EME e CMP incompetentes
No campo das multas e outras penalizações que a EMEP vem aplicando, o estudo deita por terra todas as acções desta empresa. “O aviso que é colocado nos veículos pelos guardas municipais não pode ser considerado um auto de notícia, por não conter os seus elementos obrigatórios, nomeadamente o nome e a qualidade do agente da autoridade que autua, os factos e as circunstâncias que constituem a infração, a identificação do agente da infração e, quando possível, a indicação de uma testemunha”, observa o estudo, para concluir que “o que consta dos avisos utilizados pela guarda municipal são rubricas que não permitem identificar o agente autuante”.
Por outro lado, “não há sequer o início de um processo contraordenacional”, sugere o estudo para explicar que “ainda que se considere que o processo se inicia com o simples aviso, continua a não existir um processo contraordenacional por não se respeitarem as imposições legais referentes ao direito de defesa e por não existir uma decisão de aplicação de coima”.

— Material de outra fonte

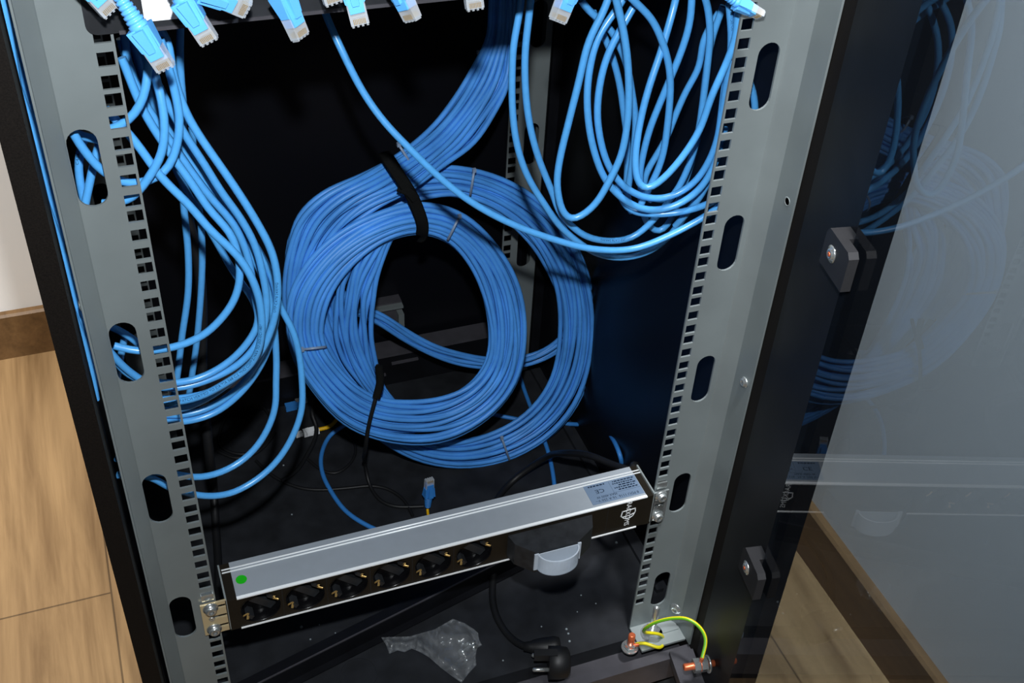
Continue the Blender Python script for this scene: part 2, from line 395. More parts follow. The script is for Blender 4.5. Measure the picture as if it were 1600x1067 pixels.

Para agravar ainda mais a situação, o estudo conclui que nem a EMP e nem a CMP têm e nunca tiveram competências para instrução de processos de contraordenação. “Com a aprovação da Lei n.º 13/IX/2017, de 4 de julho, a foi reconfirmada competência exclusiva da DGTR, prevista já no Código de Estradas, para a instrução dos processos de contraordenações”, regista o documento.
Ademais, “a EMEP tem vindo a coagir ao pagamento de supostas coimas já prescritas, mas ainda que houvesse um processo de contraordenação, a EMEP não poderia cobrar coimas e muito menos bloquear viaturas se aquelas já estivessem prescritas conforme os artigos 34.º, 35.º e 36.º do regime jurídico das contraordenações e do artigo 159.º do CE”, escreve o estudo, afirmando que “quanto aos bloqueamentos por dívidas em atraso, estamos perante uma ilegalidade visto que a administração, neste caso concreto, não tem o privilégio de execução prévia pois que na legislação referente a esta matéria não existe esta possibilidade de bloqueamentos para cobrança de dívidas e por isso, caso a EMEP pretenda proceder à cobrança de eventuais dívidas deverá recorrer à ação executiva para cobrança de quantia certa”.
CMP cúmplice
A provedoria da Justiça terá encomendado este estudo, para dar respostas a diversas queixas dos utentes desta cidade que “desde 2014 vêm sendo apresentadas ao Provedor de Justiça. A EMEP conta com 50% de capital da CMP, sendo por isso esta edilidade considerada uma das principais responsáveis pela gestão desta empresa.
Neste quadro, o documento que Santiago Magazine vem citando regista que “a criação da EMEP tem a ver com as funções de uma cidade e, se é verdade que o grau de participação da Edilidade praiense (50%) em si mesma não a torna juridicamente responsável pelos actos de gestão daquela empresa, não é menos verdade que são a Câmara Municipal da Praia e a Assembleia Municipal quem tem de responder perante os Praienses pela política e orientação geral de EMEP”.
A Provedoria de Justiça entende que “nenhuma orientação prevalece sem a anuência de 50% das ações de uma empresa, até porque, neste caso, é razoável admitir-se que a EMEP prossegue interesses e objetivos do Município da Praia”, defendendo que “essa responsabilidade é acrescida pelo facto de não existir uma entidade reguladora que se ocupe das actividades da EMEP”.